» **WHAT THE EXERCISE ASKS**:
Repeat the whole listing exactly.

>> begin SUPPLIED DATA

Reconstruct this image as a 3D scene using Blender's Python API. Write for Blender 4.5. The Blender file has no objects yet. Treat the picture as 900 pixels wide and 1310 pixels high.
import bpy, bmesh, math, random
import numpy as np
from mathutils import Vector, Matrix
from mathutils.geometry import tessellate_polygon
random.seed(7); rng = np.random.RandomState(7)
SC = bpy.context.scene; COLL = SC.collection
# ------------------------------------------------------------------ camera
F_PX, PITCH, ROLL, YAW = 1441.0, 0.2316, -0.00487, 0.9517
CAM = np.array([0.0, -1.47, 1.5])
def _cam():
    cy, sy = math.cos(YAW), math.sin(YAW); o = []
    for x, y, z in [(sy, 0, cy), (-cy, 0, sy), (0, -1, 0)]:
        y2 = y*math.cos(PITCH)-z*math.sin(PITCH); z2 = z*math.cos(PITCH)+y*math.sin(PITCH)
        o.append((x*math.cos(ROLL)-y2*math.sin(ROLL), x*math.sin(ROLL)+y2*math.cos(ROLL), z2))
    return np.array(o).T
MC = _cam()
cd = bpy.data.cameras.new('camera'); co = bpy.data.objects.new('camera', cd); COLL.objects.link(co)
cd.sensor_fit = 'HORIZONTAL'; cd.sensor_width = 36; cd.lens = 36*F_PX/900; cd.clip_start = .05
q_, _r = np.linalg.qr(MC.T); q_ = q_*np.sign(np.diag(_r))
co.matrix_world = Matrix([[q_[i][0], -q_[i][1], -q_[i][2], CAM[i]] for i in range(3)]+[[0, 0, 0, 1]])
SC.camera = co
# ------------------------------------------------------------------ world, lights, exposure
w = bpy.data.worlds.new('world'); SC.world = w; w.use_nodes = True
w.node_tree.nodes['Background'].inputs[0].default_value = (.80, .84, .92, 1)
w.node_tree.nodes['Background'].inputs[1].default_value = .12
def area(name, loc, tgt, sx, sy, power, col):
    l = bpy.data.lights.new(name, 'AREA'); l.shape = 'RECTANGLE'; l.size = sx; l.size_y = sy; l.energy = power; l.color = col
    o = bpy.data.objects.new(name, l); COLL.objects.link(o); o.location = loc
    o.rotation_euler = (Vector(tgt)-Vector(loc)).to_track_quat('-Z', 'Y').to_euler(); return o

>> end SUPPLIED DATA

» **FULL OUTPUT**:
Reconstruct this image as a 3D scene using Blender's Python API. Write for Blender 4.5. The Blender file has no objects yet. Treat the picture as 900 pixels wide and 1310 pixels high.
import bpy, bmesh, math, random
import numpy as np
from mathutils import Vector, Matrix
from mathutils.geometry import tessellate_polygon
random.seed(7); rng = np.random.RandomState(7)
SC = bpy.context.scene; COLL = SC.collection
# ------------------------------------------------------------------ camera
F_PX, PITCH, ROLL, YAW = 1441.0, 0.2316, -0.00487, 0.9517
CAM = np.array([0.0, -1.47, 1.5])
def _cam():
    cy, sy = math.cos(YAW), math.sin(YAW); o = []
    for x, y, z in [(sy, 0, cy), (-cy, 0, sy), (0, -1, 0)]:
        y2 = y*math.cos(PITCH)-z*math.sin(PITCH); z2 = z*math.cos(PITCH)+y*math.sin(PITCH)
        o.append((x*math.cos(ROLL)-y2*math.sin(ROLL), x*math.sin(ROLL)+y2*math.cos(ROLL), z2))
    return np.array(o).T
MC = _cam()
cd = bpy.data.cameras.new('camera'); co = bpy.data.objects.new('camera', cd); COLL.objects.link(co)
cd.sensor_fit = 'HORIZONTAL'; cd.sensor_width = 36; cd.lens = 36*F_PX/900; cd.clip_start = .05
q_, _r = np.linalg.qr(MC.T); q_ = q_*np.sign(np.diag(_r))
co.matrix_world = Matrix([[q_[i][0], -q_[i][1], -q_[i][2], CAM[i]] for i in range(3)]+[[0, 0, 0, 1]])
SC.camera = co
# ------------------------------------------------------------------ world, lights, exposure
w = bpy.data.worlds.new('world'); SC.world = w; w.use_nodes = True
w.node_tree.nodes['Background'].inputs[0].default_value = (.80, .84, .92, 1)
w.node_tree.nodes['Background'].inputs[1].default_value = .12
def area(name, loc, tgt, sx, sy, power, col):
    l = bpy.data.lights.new(name, 'AREA'); l.shape = 'RECTANGLE'; l.size = sx; l.size_y = sy; l.energy = power; l.color = col
    o = bpy.data.objects.new(name, l); COLL.objects.link(o); o.location = loc
    o.rotation_euler = (Vector(tgt)-Vector(loc)).to_track_quat('-Z', 'Y').to_euler(); return o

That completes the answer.